Yes, please, 50 cents!
Friday, June 5, 2015
Two-minute read
There’s teachers you remember, and teachers you remember. And I remember my fourth grade teacher, Mrs. VeVea.
Basically it’s because I disliked her intently. Dreaded going to school disliked. Was terrified of her disliked. Hated is probably a more accurate term.
She was a strict disciplinarian, a thin-lipped disapproving woman with the demeanor of a drill sergeant and the same tragic Brillo Pad hairstyle as TV painter Bob Ross.
Her favored punishment was to make students “write words” 1 a la Bart in The Simpsons opening credits. She would start students off with five sentences and escalate with each infraction by adding five more.
She kept the tallies in a notebook on her desk she called her “disappointment book.” My tally ended up somewhere over one hundred by the time I escaped her class.
Students who were made to write words would then present the sheets of paper – carefully numbered, of course – to her in front of the class. She would tear them up and toss them in the trash.
Later in life I befriended my grade school principal and he asked “Who was your least favorite teacher?”
“Mrs. VeVea.”
“That’s pretty much what everyone says.”
My brother and sister all had Mrs. VeVea and endured her rules and her arbitrary application of them. We all hated her.
Yet one of her rules still endures with us in a strange way.
She’d take the lunch count every morning at the beginning of class. Students who brought a lunch were required to answer “No thank you.” Students who were buying lunch, then priced at 50 cents, were required to say “Yes, please, 50 cents” as they walked to the front with their money.
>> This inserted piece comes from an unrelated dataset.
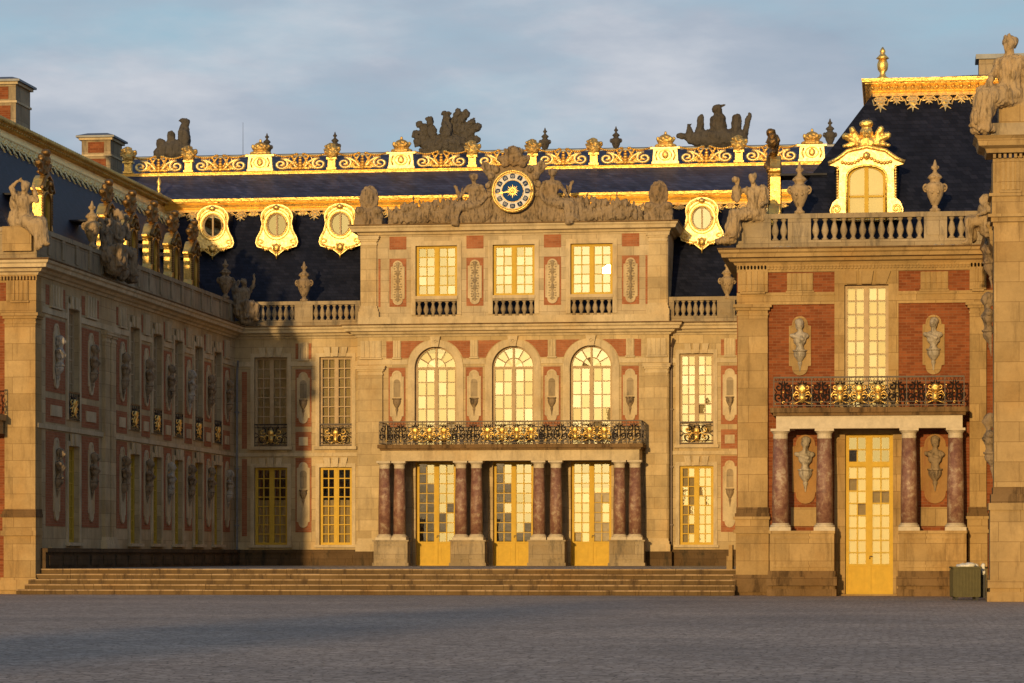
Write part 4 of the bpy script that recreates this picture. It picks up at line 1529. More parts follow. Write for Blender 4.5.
pxs = [ux(p) for p, k in posts]
for i, (p, k) in enumerate(posts):
    x = pxs[i]
    if k == 'f':
        po = obj('post', boxes((-.2, .2, -.16, .16, CZ, CZ + .08), (-.15, .15, -.12, .12, CZ + .08, CZ + .42), (-.21, .21, -.17, .17, CZ + .42, CZ + .5)), 'gold', crest, (x, 0, 0))
        obj('flower_basket', SM['basket'].copy(), 'gold_dull', po, (0, 0, CZ + .46), smooth=True).scale = (1.3, 1.3, 1.05)
    else:
        bm = boxes((-.55, .55, -.14, .14, CZ, CZ + .08), (-.6, .6, -.16, .16, CZ + .6, CZ + .67))
        slab(bm, [[(-.52, CZ + .08), (.52, CZ + .08), (.48, CZ + .6), (-.48, CZ + .6)]], -.12, .12)
        po = obj('pedestal', bm, 'gold_pale', crest, (x, 0, 0))
        bm = bmesh.new()
        ico(bm, (0, -.14, CZ + .36), .14, 2, (1, .5, 1.2))
        tube(bm, [(.26 * math.cos(a), -.13, CZ + .35 + .21 * math.sin(a)) for a in [2 * PI * q / 16 for q in range(17)]], .025, 5)
        for s in (-1, 1):
            tube(bm, [(s * .33, -.12, CZ + .14), (s * .4, -.14, CZ + .34), (s * .32, -.12, CZ + .54)], .035, 5)
            ico(bm, (s * .06, -.21, CZ + .38), .025)
        obj('sun_mask', bm, 'gold', po, smooth=True)
        obj('crown', SM['crown'].copy(), 'gold_dull', po, (0, 0, CZ + .67), smooth=True).scale = (1.25, 1.1, .92)
    if i:
        a = pxs[i - 1] + (.2 if posts[i - 1][1] == 'f' else .55)
        b = x - (.2 if k == 'f' else .55)
        sp_ = obj('scroll_panel', crest_panel(b - a), 'gold_pale', crest, ((a + b) / 2, 0, CZ))
        sp_.scale = (1, 1, .76)
        obj('leaf_ornament', crest_leaves(b - a), 'gold_leaf', sp_)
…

Like so much in her class, it was a bizarrely regimented ritual for what was basically a roll call. It ended up burned into my brain – all our brains.
My brother, sister and I still use “Yes, please, 50 cents” to mean “emphatic yes.” Not just yes, but yes!
As in, “Do you want a beer?”
“Yes, please, 50 cents.”
I found myself saying it without even thinking today at the coffee shop. I got a bizarre look.
So here’s to you, Mrs. VeVea. Looks like you won after all.
- Her favorite phrase to make students write as punishment was “I will act like a fourth grader.” It was a bit tautological because students typically had gotten in trouble for exactly that: acting like a fourth grader.